DC and microwave performance of BeMgZnO/ZnO heterostructure field effect transistors

Abstract

We report the direct current (DC) and microwave performance of BeMgZnO/ZnO heterostructure field effect transistors (HFETs) on sapphire substrates. The devices fabricated using Al2O3 as the gate dielectric with a gate length of 1.5 um and a gate width of 75 um exhibited a pinch-off voltage of −4.0 V and a maximum peak transconductance of 63 mS/mm. A current gain cutoff frequency fT of 5.0 GHz was achieved, highest among ZnO-based FETs. The corresponding electron velocity of above 1E7 cm/s estimated based on the gate transit time inches closer to the theoretical peak velocity in ZnO (3.5E7 cm/s).

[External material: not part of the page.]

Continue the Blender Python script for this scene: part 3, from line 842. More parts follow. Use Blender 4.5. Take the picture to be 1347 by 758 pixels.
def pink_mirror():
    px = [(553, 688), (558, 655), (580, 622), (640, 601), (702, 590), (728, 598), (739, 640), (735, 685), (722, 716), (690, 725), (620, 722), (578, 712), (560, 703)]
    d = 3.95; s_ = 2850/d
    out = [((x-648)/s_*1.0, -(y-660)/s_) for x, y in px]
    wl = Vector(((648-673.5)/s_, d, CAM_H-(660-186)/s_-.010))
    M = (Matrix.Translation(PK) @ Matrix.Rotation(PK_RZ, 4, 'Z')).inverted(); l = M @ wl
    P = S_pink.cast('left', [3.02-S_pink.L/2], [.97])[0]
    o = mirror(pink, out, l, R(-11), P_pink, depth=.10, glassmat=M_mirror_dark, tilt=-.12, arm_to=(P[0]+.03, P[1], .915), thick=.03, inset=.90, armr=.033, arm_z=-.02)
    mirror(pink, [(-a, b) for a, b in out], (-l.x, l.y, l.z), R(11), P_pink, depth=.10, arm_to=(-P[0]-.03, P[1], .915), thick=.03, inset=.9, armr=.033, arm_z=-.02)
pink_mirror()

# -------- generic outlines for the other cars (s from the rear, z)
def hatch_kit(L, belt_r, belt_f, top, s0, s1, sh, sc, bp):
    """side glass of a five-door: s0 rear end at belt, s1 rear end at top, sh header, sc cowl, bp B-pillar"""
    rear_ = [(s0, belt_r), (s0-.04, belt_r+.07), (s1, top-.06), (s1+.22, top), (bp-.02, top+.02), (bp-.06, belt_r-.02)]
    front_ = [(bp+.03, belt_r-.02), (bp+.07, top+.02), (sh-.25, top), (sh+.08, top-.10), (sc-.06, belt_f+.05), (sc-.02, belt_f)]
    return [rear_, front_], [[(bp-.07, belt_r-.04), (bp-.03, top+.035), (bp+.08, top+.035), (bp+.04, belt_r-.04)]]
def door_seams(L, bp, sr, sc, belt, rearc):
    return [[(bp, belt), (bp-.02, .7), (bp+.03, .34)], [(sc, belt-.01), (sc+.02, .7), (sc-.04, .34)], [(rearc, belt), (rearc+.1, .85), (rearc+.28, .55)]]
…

This value is significantly higher than the previously reported values in ZnO-based HFETs, which is attributed to the two-dimensional electron gas (2DEG) concentration at or near the resonance of longitudinal optical (LO)-phonon and plasmon frequencies as well as the improved quality of the heterostructure owing to optimized ZnO buffer growth and BeO and MgO alloying in the barrier. To probe the high-frequency response of the HFETs, extrinsic and intrinsic parameters of the small-signal equivalent circuit for the BeMgZnO/ZnO HFETs were investigated using the hybrid extraction method.